Arsenal’s resolute defending kept the home side at bay until Gabriel Martinelli made a late break through the home side’s defence to put his side 2-1 ahead three minutes into injury time, as the Gunners made it 5-1 on aggregate.
Image: (L-R) Arsenal’s Declan Rice and Mikel Merino celebrate after the defeat against Real Madrid. Pic: AP
‘We knew we were going to win’, says Rice
Arsenal midfielder Declan Rice has insisted his team are intent on winning the Champions League after their victory in Madrid.
Speaking to TNT Sport, Rice, who was named player of the match, said: “It’s such a special night, a historic one for the club. We have the objective of playing the best and winning the competition.
“We had so much belief and confidence from that first leg and came here to win the game. We knew we were going to suffer but we knew we were going to win. We had it in our minds, then we did it [in] real life. What a night.
“I knew when I signed, this club was on an upward trajectory. It’s been tough in the Premier League but in this competition we’ve done amazingly well.
“It’s PSG next, who are an amazing team.”
‘We have to be very proud of ourselves’, says Arteta
Arsenal boss Mikel Arteta told TNT Sport: “One of the best nights in my football career.
“We played against a team with the biggest history.
“To be able to win the tie in the manner we have done, I think we have to be very proud of ourselves.”
He added: “The history we have in this competition is so short. The third time in our history of what we have just done and we have to build on that. All this experience is going to help us, for sure.”

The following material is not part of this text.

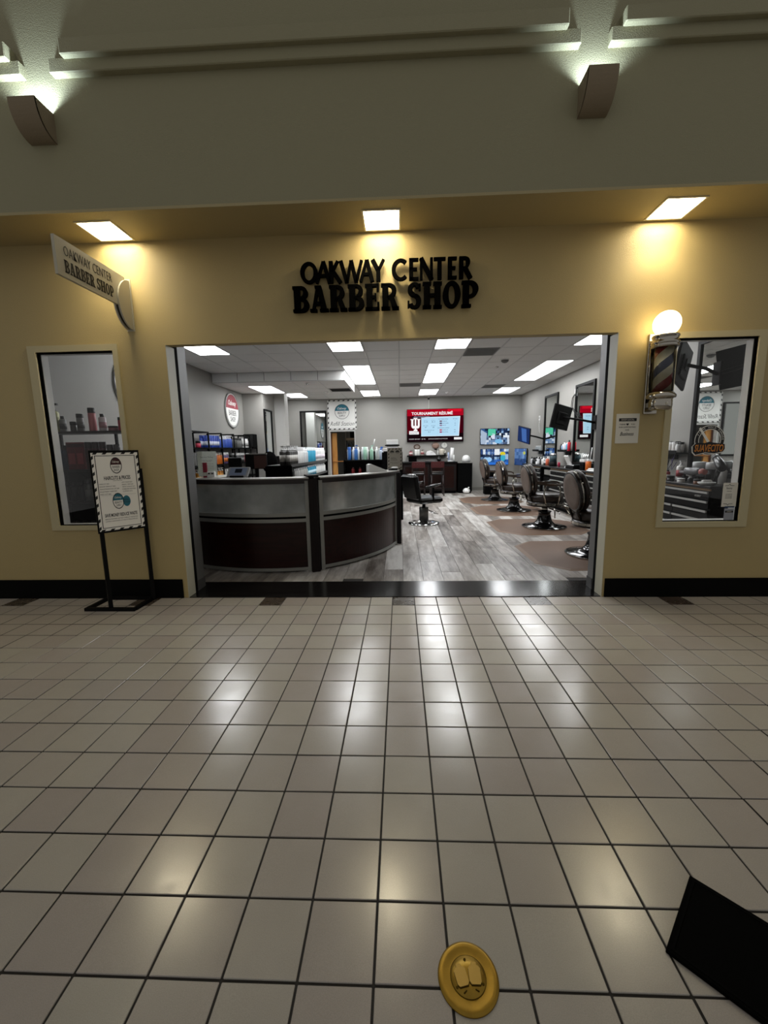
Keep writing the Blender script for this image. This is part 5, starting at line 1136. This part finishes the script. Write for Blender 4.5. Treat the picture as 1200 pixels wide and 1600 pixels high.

Real Madrid were seeking their third Champions League title in four seasons.
Mbappe twisted ankle
Their forward Mbappe twisted his right ankle during the game and was jeered by part of the crowd when his substitution was announced after a lacklustre performance.
The French star, who is still looking for his first Champions League title, was replaced by Brahim Diaz in the 75th minute following his injury. He was able to walk off the pitch by himself, but was limping slightly.
The other semi-final will be between Barcelona and Inter Milan.
The first legs are set to be played on 29 and 30 April, with the second legs on 6 and 7 May.